Review of Blue Highways: A Journey into America. William (Trogdon) Least Heat Moon. Boston Little, Brown and Co., 1982. 459 pages + illustrations.

A goldmine that folklorists and others interested in the mind of America should not overlook. That's the best I can do for a one-line description of Blue Highways.

Let me back up a little. I’m a traveller: four round trips to Alaska, who knows how many to the West Coast, Florida, the East. I’ve been to places like Oconomowoc, Banff, El Paso, Bisbee, Nome, and Little America, and I’ve always preferred the "blue highways." I’ve driven so many miles my insurance company classifies me "high annual mileage" and sets my rates accordingly. But Blue Highways tells me how much I haven't seen, how anguishingly much more there is.
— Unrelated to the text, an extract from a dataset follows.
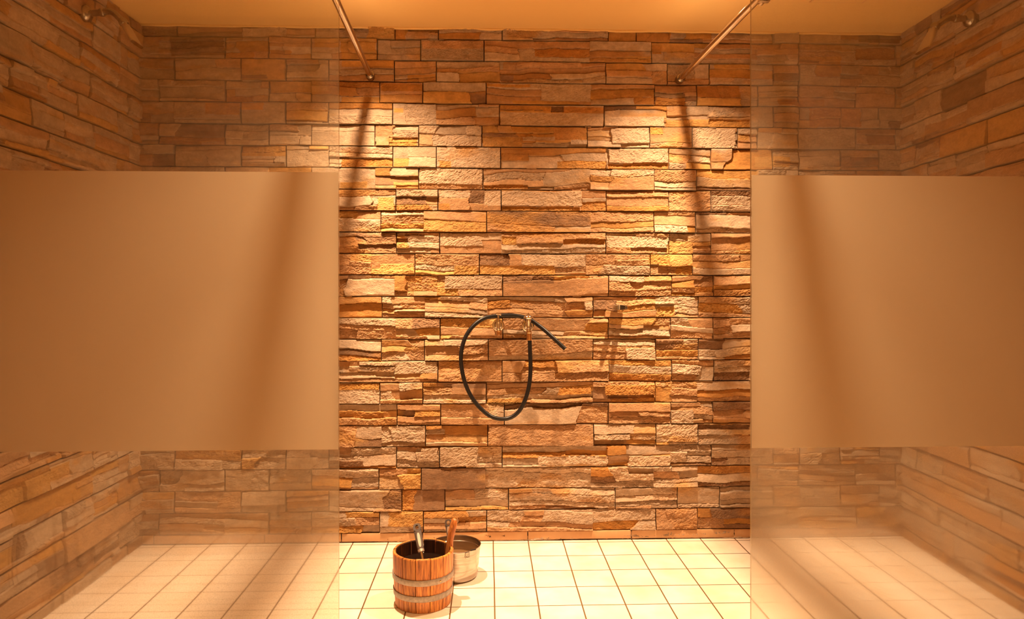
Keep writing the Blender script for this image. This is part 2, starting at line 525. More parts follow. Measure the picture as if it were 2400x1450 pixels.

I have driven through tunnels of tree branches in central Washington, bathed in hot springs in British Columbia, slept in my car beneath the redstone massifs of Utah and in the lava beds of Oregon's Cascades. I’ve seen the Devil's Sliding Board, the surviving ruts of the Sante Fe Trail, and a thousand other of America's wonders. But I haven't seen America as Least Heat Moon saw it.

A fine awareness of the ironies inherent in American life pervades this book:

I don't know whether Oregonians generally honk horns or whether they had it in for me, but surely they honked. Later, someone said it was part of the "Keep Moving, Stranger" campaign.... Fort Klamath, a town that began in 1863 as an Army post with the mission of controlling hostile Klamath Indians, who had succeeded for years in keeping settlers out of their rich valley. Keep moving, stranger. (p. 241)

Of more particular interest to folklorists, though, is the constant spicing of Least Heat Moon's narrative with bits of folk wisdom: ". . . and from out in the Pacific came the deep-throated dolor of sonobuoys groaning in their chains (seamen say) the agony of drowned sailors" (p. 249). Or, ". . . when a man's whereabouts come into question, the people say he's 'gone up Salt Creek'" (p. 243). It is full of little anecdotes which uncover the hidden mind of the nation: "gone too was any indication of where on the green lies buried the boiled heart of a child thought to be a vampire" (p. 360).

Least Heat Moon laces his book with the wisdom of the Kentucky hillman, the religion of the Hopi, the humor of the Louisiana Cajun. He shows us not only the back roads and small towns of America, but the wit and wisdom, the hopes and hatreds, the confusion, the cantankerousness, the conservatism of America's ordinary citizens.

His backdrop is off-road America—a May snowstorm in the mountains of Utah; a black community in Selma, Alabama; a house of ill-repute in Nevada. Besides the whims of a mind in search of itself and the blue lines of a road atlas, the only organizing theme of the book is restaurants—the home-town, home-cooking, blue-plate-special beaneries which never make the "dining out" columns of metropolitan newspapers, but which feed the souls and appetites of millions each day. It is a catalog of chilis rellenos, Pacific bottomfish, creole gumbo, and shadroe omelets, all washed down with clear fresh steam water.

Blue Highways is not a book full of excitement, but it is a beautiful book, a rambling odyssey through the mind of America. The language ranges from the homey "argy-bargy" to the scholarly "toponym." It records the flavor of America's dialects as often as it does the menus: "Lost me an orange cat" (p. 1S0) and "Ole color man, he work on da rayroad" (p. 127). It speculates on place names (Mount St. Helens is named for an English ambassador to Spain, p. 253) and word origins ("skidrow" from "Skid Road" in Portland, Oregon, p. 254).

Blue Highways is a beautiful sad book, truly an account of America from the inside, a description of where we are and a hint of where we're heading. The author's renaissance sensibility, his voluminous mind, his Weltschmerz, simmers and bubbles throughout. Whatever university "terminated" him surely deprived its students beyond measure.

A scholarly work on American folklore? No. Merely a sad, beautiful, compelling, stimulating, thoughtful book. Good stuff, Mr. Least Heat Moon. "It was good to ride highways Americans wouldn't build today." Every folklorist and historian should ride along with you.